## Work required
From the first line of the data through the line containing "COL = scene.collection", return each line exactly.

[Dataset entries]
=====

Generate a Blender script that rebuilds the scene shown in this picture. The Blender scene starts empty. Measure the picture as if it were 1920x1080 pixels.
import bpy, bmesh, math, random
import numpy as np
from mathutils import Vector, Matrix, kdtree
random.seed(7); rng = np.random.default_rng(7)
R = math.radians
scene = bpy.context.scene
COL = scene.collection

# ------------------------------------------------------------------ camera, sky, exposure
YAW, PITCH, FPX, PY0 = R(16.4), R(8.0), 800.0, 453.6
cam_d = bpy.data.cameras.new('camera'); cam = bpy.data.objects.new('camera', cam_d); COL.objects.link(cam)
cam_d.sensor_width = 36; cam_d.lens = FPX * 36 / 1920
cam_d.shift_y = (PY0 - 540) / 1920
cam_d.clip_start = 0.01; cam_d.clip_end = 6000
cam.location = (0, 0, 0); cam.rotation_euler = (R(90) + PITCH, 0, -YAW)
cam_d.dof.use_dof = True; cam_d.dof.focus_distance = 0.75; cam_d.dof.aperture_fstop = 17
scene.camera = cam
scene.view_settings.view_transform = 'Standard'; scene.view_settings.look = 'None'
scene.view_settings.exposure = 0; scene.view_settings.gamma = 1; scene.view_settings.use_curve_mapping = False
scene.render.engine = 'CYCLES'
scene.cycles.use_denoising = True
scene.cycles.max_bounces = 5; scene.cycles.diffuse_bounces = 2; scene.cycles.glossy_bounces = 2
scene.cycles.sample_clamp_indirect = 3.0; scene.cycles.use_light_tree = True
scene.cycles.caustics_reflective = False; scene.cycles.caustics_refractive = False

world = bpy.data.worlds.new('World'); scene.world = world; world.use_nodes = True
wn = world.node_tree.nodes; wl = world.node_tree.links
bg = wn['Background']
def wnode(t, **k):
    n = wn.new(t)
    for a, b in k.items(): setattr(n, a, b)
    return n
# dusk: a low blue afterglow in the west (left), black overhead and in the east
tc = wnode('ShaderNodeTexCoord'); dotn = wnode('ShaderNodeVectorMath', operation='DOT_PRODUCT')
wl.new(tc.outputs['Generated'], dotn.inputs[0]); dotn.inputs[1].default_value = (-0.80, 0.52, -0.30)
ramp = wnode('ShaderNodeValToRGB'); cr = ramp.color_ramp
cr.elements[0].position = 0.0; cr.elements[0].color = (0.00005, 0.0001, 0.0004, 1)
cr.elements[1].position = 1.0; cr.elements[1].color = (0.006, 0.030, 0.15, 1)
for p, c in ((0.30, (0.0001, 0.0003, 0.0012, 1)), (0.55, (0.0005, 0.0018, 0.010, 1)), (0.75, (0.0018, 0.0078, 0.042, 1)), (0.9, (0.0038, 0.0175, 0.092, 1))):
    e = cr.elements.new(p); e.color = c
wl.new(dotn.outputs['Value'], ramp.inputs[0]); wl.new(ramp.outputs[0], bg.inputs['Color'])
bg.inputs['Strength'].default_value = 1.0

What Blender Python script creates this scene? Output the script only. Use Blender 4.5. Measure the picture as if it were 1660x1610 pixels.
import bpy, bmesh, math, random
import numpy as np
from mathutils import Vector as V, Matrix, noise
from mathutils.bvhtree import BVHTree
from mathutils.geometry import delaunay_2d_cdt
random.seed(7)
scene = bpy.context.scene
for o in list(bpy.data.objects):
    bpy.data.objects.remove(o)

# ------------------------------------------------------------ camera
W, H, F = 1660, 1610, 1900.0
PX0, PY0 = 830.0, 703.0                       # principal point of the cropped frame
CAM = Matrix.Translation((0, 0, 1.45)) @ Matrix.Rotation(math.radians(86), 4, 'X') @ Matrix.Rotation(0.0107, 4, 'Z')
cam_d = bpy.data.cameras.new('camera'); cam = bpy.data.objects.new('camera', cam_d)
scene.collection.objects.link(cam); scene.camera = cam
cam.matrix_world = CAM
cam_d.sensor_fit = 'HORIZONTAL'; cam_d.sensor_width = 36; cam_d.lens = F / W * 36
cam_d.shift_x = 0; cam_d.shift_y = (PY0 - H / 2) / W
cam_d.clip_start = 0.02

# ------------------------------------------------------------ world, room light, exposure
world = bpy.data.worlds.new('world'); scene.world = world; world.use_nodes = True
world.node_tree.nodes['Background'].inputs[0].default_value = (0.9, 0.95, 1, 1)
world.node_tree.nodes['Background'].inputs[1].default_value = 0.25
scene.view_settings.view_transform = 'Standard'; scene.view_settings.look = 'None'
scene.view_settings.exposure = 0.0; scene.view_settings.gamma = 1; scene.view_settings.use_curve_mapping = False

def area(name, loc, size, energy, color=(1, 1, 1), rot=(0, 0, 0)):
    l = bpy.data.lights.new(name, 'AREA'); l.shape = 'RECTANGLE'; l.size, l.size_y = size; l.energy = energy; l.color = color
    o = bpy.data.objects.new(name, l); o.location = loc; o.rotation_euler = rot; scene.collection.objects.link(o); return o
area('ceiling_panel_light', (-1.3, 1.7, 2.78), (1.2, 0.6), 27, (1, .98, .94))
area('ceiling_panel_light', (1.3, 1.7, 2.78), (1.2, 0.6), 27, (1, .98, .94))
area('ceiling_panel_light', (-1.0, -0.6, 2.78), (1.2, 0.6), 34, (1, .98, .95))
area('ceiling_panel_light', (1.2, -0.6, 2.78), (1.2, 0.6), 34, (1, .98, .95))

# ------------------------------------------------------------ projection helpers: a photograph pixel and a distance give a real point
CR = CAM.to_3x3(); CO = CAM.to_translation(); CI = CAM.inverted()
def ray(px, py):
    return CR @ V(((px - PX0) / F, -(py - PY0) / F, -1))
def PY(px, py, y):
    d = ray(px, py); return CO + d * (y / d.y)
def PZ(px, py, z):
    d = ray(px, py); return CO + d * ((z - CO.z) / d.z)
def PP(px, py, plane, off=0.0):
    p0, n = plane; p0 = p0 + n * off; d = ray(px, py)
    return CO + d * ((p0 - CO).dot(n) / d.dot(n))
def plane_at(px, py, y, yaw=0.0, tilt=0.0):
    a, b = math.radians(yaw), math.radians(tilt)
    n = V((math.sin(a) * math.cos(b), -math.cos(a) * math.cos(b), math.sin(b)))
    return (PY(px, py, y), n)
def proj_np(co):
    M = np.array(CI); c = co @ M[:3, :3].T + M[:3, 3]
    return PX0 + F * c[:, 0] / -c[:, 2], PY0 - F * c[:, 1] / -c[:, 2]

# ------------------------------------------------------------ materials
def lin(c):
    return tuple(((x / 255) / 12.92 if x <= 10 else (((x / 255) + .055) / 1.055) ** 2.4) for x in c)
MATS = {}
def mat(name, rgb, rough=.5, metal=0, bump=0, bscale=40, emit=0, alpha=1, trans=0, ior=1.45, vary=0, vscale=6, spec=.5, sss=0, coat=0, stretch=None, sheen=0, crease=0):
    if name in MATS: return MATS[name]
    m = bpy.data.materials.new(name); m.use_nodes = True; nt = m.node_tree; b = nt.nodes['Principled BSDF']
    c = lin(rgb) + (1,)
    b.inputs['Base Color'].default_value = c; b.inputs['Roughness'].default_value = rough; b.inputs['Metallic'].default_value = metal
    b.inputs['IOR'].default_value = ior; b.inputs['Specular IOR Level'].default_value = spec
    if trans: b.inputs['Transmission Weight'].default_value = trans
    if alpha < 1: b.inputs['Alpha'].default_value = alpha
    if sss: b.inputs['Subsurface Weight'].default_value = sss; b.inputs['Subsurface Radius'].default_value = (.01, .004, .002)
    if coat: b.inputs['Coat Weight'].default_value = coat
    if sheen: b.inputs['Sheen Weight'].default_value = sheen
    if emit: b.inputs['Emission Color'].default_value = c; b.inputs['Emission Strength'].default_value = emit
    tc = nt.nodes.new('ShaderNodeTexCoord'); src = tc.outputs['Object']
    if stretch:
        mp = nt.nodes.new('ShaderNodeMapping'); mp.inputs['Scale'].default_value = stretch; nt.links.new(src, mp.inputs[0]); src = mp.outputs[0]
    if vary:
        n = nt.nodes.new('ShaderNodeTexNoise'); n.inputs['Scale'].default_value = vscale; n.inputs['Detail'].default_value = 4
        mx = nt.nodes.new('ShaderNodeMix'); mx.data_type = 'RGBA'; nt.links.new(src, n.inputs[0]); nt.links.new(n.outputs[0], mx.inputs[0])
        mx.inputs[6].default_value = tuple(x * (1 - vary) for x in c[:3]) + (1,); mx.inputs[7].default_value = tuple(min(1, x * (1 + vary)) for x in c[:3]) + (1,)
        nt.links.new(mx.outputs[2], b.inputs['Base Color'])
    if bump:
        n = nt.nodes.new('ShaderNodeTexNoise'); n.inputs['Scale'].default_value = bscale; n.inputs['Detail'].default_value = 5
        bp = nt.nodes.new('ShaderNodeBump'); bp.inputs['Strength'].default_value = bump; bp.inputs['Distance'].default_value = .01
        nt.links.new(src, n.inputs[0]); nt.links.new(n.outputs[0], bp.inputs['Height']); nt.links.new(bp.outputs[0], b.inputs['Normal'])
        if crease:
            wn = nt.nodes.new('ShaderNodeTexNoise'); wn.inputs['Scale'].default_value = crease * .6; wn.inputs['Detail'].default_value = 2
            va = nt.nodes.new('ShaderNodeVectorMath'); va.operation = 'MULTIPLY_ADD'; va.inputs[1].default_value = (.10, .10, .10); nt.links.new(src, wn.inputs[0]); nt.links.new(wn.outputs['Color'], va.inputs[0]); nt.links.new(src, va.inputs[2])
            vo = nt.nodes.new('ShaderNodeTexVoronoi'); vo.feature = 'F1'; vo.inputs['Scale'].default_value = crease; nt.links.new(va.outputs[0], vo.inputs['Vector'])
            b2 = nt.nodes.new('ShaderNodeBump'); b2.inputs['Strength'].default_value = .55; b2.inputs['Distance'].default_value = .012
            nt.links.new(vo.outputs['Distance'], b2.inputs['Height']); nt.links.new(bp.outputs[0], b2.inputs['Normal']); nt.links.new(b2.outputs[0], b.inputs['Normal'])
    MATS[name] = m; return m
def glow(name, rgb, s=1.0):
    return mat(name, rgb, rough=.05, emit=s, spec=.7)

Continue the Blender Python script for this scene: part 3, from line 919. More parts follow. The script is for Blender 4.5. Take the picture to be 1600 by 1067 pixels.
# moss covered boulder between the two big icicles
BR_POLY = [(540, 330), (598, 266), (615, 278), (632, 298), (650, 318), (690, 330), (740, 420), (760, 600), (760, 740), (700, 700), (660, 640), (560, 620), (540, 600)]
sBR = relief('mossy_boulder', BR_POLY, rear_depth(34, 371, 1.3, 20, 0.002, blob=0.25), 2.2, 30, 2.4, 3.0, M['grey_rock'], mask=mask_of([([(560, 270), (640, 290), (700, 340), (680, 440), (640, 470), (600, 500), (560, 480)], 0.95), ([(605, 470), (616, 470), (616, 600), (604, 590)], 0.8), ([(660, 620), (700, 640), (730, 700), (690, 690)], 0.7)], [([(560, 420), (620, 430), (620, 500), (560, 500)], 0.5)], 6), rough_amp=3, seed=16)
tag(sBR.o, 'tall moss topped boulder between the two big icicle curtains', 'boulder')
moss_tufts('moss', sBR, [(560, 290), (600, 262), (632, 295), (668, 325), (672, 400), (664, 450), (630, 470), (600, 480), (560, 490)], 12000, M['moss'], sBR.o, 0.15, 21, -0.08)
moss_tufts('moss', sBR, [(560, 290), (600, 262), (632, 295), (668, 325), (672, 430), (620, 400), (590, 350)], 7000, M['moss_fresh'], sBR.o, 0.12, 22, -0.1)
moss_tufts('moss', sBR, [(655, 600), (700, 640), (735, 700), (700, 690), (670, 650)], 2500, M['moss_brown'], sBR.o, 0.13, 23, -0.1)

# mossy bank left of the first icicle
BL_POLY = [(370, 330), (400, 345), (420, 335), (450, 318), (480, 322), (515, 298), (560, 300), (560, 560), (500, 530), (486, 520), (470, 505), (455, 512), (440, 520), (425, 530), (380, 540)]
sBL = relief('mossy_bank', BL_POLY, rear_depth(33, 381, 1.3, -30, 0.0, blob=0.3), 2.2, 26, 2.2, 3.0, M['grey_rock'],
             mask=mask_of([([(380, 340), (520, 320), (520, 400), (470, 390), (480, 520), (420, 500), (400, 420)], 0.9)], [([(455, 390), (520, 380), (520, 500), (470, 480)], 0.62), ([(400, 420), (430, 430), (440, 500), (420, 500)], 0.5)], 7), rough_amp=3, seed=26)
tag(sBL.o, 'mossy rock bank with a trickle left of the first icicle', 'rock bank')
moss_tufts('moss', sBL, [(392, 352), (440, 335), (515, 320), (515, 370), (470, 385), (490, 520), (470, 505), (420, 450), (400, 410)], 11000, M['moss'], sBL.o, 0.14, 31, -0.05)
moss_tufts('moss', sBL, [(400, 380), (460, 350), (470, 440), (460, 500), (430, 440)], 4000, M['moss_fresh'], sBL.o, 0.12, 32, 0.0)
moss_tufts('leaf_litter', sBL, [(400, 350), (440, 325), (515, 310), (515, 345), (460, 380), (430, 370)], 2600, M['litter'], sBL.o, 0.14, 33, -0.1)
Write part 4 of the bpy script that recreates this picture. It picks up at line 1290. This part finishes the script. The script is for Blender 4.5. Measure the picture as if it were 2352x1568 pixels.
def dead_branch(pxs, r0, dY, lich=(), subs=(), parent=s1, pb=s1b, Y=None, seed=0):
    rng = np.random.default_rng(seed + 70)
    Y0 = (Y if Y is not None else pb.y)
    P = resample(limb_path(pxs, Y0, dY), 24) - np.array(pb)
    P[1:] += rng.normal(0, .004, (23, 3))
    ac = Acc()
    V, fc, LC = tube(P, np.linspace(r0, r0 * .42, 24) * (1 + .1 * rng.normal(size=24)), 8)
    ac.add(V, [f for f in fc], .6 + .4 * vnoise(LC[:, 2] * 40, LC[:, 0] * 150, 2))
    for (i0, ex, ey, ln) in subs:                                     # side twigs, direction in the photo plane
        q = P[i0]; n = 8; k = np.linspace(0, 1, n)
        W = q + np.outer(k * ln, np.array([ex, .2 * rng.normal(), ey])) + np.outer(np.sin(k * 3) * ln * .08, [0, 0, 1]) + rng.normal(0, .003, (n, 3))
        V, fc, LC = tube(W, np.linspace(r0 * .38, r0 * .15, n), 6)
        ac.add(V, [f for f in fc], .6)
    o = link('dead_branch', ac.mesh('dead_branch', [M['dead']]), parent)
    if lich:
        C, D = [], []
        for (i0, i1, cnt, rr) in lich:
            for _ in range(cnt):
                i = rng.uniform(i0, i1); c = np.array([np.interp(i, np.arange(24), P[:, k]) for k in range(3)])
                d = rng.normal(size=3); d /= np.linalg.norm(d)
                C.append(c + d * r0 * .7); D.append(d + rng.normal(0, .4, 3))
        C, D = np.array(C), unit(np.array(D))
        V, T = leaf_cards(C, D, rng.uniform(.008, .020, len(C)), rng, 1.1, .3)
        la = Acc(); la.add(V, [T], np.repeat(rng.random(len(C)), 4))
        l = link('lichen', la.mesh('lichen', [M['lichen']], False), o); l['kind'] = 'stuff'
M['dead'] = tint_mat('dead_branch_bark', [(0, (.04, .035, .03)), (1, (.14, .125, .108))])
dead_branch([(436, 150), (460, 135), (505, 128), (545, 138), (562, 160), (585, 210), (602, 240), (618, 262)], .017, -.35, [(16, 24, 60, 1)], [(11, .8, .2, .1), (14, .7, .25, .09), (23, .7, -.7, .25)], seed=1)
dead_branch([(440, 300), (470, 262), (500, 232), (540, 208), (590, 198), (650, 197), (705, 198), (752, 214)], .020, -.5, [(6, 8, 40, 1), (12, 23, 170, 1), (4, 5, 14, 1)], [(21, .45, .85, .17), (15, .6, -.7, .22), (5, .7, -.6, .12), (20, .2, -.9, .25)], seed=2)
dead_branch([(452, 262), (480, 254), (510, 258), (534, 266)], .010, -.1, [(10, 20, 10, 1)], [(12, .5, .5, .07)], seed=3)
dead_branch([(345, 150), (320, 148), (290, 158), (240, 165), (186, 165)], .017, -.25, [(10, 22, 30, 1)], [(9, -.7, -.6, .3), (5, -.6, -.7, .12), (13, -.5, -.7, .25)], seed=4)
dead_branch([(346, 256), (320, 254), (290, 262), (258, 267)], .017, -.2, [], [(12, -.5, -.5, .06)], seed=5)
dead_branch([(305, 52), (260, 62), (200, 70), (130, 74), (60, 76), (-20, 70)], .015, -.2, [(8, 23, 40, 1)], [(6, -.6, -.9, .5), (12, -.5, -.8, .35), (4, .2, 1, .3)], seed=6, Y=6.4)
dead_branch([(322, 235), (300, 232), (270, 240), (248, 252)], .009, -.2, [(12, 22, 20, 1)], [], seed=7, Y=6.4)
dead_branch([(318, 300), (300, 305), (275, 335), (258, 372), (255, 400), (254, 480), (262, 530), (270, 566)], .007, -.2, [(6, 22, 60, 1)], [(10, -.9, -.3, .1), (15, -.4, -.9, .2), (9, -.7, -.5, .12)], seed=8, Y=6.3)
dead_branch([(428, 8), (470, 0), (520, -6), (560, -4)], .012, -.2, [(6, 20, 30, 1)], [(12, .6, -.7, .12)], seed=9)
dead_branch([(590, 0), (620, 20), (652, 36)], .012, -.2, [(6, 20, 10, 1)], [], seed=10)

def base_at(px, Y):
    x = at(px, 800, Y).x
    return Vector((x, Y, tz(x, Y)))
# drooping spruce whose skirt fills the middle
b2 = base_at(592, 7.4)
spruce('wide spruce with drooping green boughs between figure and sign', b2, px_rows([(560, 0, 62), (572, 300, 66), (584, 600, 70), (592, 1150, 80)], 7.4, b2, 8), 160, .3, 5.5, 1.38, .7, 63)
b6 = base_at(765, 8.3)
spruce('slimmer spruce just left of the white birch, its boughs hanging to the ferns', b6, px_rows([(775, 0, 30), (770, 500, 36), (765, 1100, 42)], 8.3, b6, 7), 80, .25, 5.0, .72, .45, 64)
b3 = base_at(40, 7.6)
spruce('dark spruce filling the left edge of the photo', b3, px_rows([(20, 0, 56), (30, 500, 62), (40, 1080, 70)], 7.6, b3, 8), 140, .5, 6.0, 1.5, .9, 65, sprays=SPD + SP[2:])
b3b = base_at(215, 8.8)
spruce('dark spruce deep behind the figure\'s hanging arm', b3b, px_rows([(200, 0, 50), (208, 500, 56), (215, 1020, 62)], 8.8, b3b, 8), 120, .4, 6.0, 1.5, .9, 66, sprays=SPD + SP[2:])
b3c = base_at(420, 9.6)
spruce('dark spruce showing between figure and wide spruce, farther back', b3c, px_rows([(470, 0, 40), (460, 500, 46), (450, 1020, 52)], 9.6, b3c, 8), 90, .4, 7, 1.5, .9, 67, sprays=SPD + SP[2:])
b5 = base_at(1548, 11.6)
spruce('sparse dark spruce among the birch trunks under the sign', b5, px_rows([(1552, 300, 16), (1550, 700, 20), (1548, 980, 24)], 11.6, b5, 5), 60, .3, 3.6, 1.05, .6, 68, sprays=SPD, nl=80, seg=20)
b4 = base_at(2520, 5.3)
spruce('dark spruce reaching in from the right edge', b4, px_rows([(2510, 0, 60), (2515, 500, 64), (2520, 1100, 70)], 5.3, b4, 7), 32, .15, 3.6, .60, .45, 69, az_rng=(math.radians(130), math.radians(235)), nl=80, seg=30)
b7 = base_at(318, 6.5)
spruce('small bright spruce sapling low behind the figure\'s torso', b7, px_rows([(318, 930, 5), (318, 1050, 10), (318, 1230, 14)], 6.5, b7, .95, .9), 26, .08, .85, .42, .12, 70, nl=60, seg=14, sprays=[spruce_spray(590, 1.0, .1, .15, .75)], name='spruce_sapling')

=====

## Task answer
Generate a Blender script that rebuilds the scene shown in this picture. The Blender scene starts empty. Measure the picture as if it were 1920x1080 pixels.
import bpy, bmesh, math, random
import numpy as np
from mathutils import Vector, Matrix, kdtree
random.seed(7); rng = np.random.default_rng(7)
R = math.radians
scene = bpy.context.scene
COL = scene.collection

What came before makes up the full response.